ニッケイ新聞 2009年7月28日付け
子孫に真実の歴史を残したい――そんな十五年ごしの思いが一冊の本に結晶した。戦後移住者の谷口範之さん(のりゆき、84、広島県出身)=サンパウロ市アクリマソン区在住=は先頃、『私のシベリア抑留記』(日毎叢書刊)という渾身の力作を自主刊行した。
「シベリアの経験がありましたから、ブラジルに来てから、突然野宿をするような状況になっても別段ひどいとも思いませんでしたね」。たんたんとそう語る裏には、あまりに悲惨な抑留体験があることは言うまでもない。
終戦半年前、三月に第百十九師団歩兵連隊機関銃中隊に入隊し、満州国の北西部・免渡河(めんとか)に。六月はじめ、伊列克得(いれくと)で半永久陣地の築城作業中にソ連軍が侵攻。「わずか四日間の戦闘で、連隊は半減した」(二十三頁)。
八月一八日にロシア軍に抑留され、「家畜のごとく」貨物列車に一晩詰め込まれて収容所(ラーゲリ)へ。そこからトラックで二日間もかけて南に向かった。太陽の方向で確認した。「少しは暖かくなるはず」との期待は見事に裏切られた。
「朝点呼で起きて、外に出たら、ウッと息ができない。あまりに空気が冷たくて」。食うや食わずで移動させられ、いきなり強制労働。ツルハシを地面に振り下ろすと、カンッという甲高い音と共に跳ね返された。地表は完全に凍結していた。
おかしい。南に向かったはずなのに。そんな疑問がようやく〃氷解〃したのは、一九九二年に墓参団として、引き揚げ、ブラジル移住を経て、現地を再訪した半世紀後だった。当時しるべくもなかったが、そこは標高三千メートルの内モンゴルだった。

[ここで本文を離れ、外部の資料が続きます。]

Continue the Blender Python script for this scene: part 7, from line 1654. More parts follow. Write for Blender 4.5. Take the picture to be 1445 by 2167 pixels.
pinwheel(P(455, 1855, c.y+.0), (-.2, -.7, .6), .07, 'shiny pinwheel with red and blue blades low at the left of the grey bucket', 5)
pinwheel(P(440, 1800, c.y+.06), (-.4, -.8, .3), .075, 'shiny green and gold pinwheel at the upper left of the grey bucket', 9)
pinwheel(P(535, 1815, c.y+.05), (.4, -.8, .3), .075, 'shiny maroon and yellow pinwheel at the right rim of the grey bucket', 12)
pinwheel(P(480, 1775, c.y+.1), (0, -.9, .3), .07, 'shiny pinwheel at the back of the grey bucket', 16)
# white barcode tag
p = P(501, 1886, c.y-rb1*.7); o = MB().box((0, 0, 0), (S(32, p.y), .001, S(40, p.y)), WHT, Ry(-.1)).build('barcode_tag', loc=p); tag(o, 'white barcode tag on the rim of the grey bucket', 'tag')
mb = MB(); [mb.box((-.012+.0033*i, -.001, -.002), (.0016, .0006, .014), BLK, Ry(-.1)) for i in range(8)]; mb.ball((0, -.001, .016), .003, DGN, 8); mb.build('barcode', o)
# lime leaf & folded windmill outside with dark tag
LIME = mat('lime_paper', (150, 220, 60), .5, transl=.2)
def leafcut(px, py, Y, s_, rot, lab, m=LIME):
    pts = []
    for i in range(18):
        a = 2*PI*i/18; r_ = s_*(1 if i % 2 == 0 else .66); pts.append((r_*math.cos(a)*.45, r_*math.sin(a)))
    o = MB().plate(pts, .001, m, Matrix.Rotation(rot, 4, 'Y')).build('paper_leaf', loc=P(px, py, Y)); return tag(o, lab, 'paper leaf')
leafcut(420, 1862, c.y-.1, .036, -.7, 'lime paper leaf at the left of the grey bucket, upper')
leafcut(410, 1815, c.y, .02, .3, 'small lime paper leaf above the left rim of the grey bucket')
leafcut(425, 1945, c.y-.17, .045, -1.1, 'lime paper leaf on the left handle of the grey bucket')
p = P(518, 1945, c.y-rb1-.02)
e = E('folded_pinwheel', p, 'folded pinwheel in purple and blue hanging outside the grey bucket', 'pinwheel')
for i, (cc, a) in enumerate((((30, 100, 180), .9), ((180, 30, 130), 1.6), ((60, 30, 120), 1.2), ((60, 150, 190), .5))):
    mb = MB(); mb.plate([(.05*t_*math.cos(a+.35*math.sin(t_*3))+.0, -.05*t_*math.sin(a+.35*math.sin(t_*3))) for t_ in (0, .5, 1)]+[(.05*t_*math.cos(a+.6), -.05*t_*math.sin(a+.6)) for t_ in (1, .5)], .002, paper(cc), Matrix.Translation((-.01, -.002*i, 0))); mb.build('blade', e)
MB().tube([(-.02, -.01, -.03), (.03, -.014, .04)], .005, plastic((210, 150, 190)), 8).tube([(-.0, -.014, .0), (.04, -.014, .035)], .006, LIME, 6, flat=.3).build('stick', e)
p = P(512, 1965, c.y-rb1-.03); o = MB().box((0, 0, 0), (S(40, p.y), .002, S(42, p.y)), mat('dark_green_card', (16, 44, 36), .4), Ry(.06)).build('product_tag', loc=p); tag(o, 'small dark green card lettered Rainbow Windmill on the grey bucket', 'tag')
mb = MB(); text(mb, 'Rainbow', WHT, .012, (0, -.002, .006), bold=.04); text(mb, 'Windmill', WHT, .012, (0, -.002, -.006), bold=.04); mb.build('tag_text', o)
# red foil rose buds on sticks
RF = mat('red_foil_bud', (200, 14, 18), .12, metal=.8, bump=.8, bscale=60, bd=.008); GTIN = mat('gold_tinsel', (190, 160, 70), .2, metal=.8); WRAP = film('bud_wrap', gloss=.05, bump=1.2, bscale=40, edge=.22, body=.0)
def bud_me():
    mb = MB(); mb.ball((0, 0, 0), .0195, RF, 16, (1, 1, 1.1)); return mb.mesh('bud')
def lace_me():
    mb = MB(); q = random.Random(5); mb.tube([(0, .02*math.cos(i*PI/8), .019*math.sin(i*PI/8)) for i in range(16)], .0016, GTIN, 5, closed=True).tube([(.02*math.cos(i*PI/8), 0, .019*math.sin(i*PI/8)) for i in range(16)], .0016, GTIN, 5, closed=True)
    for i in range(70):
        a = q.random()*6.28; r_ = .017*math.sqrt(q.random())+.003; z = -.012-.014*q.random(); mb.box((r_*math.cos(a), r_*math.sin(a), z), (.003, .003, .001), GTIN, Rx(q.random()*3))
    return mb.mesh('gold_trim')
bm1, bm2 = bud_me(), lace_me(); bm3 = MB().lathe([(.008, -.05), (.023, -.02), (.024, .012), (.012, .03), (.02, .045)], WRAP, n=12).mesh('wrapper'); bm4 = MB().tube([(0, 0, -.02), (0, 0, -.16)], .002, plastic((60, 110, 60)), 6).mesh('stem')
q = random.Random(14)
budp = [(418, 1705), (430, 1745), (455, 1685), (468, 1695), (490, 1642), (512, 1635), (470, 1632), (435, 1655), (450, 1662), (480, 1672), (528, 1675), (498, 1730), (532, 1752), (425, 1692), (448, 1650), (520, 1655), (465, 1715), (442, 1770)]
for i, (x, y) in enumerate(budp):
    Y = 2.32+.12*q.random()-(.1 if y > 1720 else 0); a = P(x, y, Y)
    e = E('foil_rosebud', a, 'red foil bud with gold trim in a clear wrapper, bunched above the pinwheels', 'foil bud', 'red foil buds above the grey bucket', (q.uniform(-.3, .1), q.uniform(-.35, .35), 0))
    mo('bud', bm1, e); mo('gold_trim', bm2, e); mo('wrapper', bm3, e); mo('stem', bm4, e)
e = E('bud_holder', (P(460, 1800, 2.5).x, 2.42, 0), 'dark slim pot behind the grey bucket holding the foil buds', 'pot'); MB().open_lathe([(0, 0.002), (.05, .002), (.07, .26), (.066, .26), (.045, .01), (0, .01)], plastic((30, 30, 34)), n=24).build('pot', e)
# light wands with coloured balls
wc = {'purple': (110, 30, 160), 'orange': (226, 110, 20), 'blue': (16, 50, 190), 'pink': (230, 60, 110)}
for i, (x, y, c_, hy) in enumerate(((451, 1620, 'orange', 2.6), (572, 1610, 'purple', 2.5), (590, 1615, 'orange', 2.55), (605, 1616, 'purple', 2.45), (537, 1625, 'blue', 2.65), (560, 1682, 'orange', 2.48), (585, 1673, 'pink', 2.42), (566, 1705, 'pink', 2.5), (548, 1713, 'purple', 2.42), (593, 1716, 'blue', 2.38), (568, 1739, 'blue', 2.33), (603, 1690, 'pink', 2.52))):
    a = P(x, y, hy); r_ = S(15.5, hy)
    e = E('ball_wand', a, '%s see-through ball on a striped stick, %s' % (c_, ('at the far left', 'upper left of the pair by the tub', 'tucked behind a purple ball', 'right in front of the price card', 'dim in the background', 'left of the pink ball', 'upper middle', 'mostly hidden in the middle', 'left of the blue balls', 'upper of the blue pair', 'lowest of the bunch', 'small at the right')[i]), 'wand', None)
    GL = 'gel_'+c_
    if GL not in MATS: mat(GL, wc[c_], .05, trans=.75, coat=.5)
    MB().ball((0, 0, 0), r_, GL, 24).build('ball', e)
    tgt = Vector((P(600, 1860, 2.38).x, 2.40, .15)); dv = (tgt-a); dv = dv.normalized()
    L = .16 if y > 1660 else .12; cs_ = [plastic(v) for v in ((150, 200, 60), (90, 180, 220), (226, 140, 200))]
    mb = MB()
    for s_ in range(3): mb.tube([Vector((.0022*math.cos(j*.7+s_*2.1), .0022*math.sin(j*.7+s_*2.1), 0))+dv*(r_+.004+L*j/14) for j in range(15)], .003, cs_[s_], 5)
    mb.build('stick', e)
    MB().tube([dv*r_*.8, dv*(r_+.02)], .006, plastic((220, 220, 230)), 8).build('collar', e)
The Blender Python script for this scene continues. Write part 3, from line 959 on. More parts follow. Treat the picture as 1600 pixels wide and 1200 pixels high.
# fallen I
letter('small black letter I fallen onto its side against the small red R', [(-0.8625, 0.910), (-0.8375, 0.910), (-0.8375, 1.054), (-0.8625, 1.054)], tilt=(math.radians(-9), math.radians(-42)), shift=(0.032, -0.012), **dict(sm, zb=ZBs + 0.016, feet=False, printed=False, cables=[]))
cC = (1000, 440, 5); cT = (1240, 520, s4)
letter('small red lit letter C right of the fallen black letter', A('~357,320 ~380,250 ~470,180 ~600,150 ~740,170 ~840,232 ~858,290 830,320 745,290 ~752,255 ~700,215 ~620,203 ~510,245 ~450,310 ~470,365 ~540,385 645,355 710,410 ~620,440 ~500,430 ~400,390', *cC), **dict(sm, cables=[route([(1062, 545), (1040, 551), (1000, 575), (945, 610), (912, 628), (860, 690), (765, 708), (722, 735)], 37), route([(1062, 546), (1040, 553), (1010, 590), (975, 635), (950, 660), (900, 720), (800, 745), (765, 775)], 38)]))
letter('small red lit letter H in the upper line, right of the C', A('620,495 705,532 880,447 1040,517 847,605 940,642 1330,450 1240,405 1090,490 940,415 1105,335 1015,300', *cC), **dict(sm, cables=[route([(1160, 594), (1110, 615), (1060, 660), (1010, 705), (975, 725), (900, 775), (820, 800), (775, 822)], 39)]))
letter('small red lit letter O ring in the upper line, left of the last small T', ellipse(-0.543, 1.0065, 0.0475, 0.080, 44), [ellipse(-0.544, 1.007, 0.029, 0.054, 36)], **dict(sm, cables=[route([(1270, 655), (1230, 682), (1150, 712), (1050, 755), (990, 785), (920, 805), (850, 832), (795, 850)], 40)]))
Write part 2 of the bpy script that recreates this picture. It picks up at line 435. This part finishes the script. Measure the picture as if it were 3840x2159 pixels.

抑留を終え、四七年一月、長崎県佐世保に着いたとき、入隊時に五十八キロあった体重は四十キロに減っていた。「飢餓線上をさまよい、音さえ凍る極寒と強制労働に耐え、灼けつくような望郷の思いに苛まれた抑留の日々であった」(百七十七頁)。
一九九二年に墓参団に参加して以来、五百九日間にわたる抑留生活の記憶を、十五年をかけて原稿用紙三百枚に写し取った。「とにかく生涯のうちでこれほど長く感じ、例えようのない絶望のうちに過ごした日々はなかった」と総括した。
抑留当時、深い因縁があった将校と、墓参団で再会した時のエピソードも興味深い。「よほど私の仕返しを恐れていたんだな」との言葉には、半世紀分の哀(あわ)れみが込められている。
「未だ凍土に埋もれたままの多くの兵士がいる事実を、一人でも多くの人たちに知って頂ければ、供養の一端につながるのでは」と書いた動機を説明した。